The innovations of “Baldwin Hills” stop there, though -- these kids are, by and large, just as frivolous as their peers down the 405. They attend parties (thrown by Jordan, one of their own), shop at Christian Audigier (except for Staci, who, natch, shops at Rainbow) and inch tentatively toward romantic mismatches.

But these kids seem particularly conscious of the cameras -- even though they are often placed at a distance, as in “Laguna Beach” -- and their descriptive voice-overs sound stiff and scripted. They’re not wholly at ease, as if they’re still carrying some of the burden of representation of their parents’ generation -- a weight the white kids of “Laguna Hills” never needed to bother themselves with.

Auditioning with Diddy


THERE’S a culture gap too in MTV’s “Making the Band 4,” which started its season last month (Mondays at 10 p.m.) and is focusing on the creation of a male hip-hop/pop vocal group by the increasingly avuncular Sean “Diddy” Combs. But “MTB4" isn’t merely a singing competition -- it’s also a test of social-climbing will. “Some of them are rough around the edges,” says Diddy, with more excitement than condescension. “Some of them need some work vocally, some people need to run on a treadmill, but it’s a start. Not everybody that you see on TV looked like that from the beginning, so bear with me.”

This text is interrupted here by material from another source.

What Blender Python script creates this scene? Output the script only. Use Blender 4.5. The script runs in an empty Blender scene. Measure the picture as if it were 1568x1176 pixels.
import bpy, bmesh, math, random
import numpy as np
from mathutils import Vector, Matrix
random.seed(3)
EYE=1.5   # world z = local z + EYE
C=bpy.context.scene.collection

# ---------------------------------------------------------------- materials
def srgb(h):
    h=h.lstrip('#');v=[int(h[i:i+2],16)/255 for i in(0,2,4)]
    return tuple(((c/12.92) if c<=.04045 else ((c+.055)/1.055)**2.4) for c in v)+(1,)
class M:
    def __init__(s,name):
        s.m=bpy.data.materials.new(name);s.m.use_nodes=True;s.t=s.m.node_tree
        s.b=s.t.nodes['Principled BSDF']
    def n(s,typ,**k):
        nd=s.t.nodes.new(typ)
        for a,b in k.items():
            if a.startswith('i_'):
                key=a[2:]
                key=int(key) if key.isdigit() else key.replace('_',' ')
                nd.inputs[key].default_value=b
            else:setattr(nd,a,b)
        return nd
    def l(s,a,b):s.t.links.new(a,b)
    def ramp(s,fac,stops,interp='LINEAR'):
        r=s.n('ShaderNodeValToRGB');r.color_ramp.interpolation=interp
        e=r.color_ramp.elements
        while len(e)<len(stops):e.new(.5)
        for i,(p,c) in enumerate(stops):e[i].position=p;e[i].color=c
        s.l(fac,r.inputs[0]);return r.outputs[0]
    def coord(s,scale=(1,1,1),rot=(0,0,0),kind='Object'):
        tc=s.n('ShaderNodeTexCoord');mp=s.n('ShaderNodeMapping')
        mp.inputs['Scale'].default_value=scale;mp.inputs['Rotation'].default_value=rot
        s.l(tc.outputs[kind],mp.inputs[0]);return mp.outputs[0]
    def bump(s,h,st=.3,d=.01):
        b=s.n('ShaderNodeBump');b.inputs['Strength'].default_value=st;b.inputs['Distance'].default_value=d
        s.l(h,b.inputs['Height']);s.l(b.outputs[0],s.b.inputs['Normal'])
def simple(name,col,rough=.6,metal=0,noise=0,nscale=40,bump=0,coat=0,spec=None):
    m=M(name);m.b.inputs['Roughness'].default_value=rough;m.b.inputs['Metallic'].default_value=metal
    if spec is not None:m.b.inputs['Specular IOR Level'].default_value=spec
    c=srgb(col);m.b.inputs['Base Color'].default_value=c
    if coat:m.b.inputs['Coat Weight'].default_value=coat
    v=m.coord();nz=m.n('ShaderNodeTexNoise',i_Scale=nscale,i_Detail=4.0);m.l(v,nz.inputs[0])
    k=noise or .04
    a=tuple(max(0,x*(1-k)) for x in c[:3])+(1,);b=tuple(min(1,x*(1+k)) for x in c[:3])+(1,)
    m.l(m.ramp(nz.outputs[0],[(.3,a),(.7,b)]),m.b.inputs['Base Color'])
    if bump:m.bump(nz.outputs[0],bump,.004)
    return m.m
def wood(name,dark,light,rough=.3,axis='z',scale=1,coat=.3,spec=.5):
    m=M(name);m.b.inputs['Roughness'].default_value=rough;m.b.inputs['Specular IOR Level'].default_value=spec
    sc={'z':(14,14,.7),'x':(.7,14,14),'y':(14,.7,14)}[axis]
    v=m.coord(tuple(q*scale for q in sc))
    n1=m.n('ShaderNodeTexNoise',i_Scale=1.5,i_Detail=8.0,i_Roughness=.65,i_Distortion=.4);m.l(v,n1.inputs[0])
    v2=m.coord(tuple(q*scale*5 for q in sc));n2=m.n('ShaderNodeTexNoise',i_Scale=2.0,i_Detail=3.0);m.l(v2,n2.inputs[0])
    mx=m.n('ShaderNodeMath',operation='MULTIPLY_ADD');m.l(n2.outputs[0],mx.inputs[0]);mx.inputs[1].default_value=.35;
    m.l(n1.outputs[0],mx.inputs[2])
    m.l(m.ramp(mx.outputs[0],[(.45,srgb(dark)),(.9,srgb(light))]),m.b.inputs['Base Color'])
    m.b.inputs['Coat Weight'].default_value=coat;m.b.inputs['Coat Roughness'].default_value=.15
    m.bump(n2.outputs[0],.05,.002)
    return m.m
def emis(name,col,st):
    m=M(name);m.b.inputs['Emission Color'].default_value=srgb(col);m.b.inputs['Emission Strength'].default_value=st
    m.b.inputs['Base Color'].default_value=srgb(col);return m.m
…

Most contestants are on their way to inventing themselves as the stars they wish to become, wearing swagger as audaciously as their fur coats, shearlings, all-over print hoodies and stern, dark shades.

But these are suits of armor, of course, and this season’s best moment came two weeks ago, when vocal coach Ankh Ra -- older, eternally positive and avoidant of red meat -- took the finalists to task for not conveying enough feeling in their vocals. At least two were reduced to tears before delivering much-improved performances. “That’s your job, to be the vehicle of emotions,” Ankh Ra tells them. “Y’all gotta be open vessels. Y’all sitting on some stuff, and when you sit on it, it stops the flow.... Break on through, your music will be better for it. Your life will be better for it.”

What could come off as self-help treacle instead plays as earnest and supportive. It’s a recurring theme on “MTB4,” which, thanks largely to a calmer Diddy, as well as to the paternal and fraternal relationships being developed between mentors and mentees, is adding a dash of Promise Keepers to its “American Idol.”

In an earlier season of the show, when Diddy was making a different band entirely, he had his proteges walk to Brooklyn from Manhattan to get him cheesecake. In last week’s episode, he upped the challenge -- the cheesecake is one part of a five-borough walk in which the would-be band members have to sing in each one; it takes almost a full day. When Diddy rejoins them at the end of the task, they’re exhausted, chilled to the bone and a bit demoralized.

The cheesecake is, of course, an afterthought -- they’d been carrying it around for more than 12 hours by then -- but Diddy is warm, empowering even. “The ego could be your biggest downfall,” he warns. “A lot of people didn’t try out because they was like, ‘Oh, I don’t wanna get no cheesecake. I don’t wanna be sonned.’ It ain’t about that, man -- it’s about getting the job done, whatever the task is.” With one calmly delivered sermon, he turns a preposterous camera-friendly stunt into a meditation on the Protestant ethic. In this week’s episode, new singers are brought in to compete with those already living in the finalists’ house. “There’s always somebody in life trying to take your spot,” Diddy warns. “There’s always somebody not taking a nap.”

Accordingly, hard work is rewarded here. On the season premiere, Julius, a “church boy” from Quincy, Fla., who works at a Piggly Wiggly, struggled a bit with his audition. “I’m not only singing for me, man,” he says with a deep exhale. “I’m singing for everybody -- my family, my father.... I just go through so much.” And then he launches into a riveting, anguished rendition of the Rev. Paul Jones’ “I Won’t Complain”: “I’ve had some good days / And I’ve had some hills to climb....”

Julius is certainly rough around the edges: He’s country. He’s young. He’s hesitant. And he’s getting stared down by a panel of judges -- successful industry men, mainly, with crisp haircuts, well-moisturized skin, big diamond earrings. And while they’re certainly sussing out whether Julius can sing -- and he can -- they’re also maybe looking for the answer to another question: Could you, at some point, be one of us? How would you look in our neighborhood?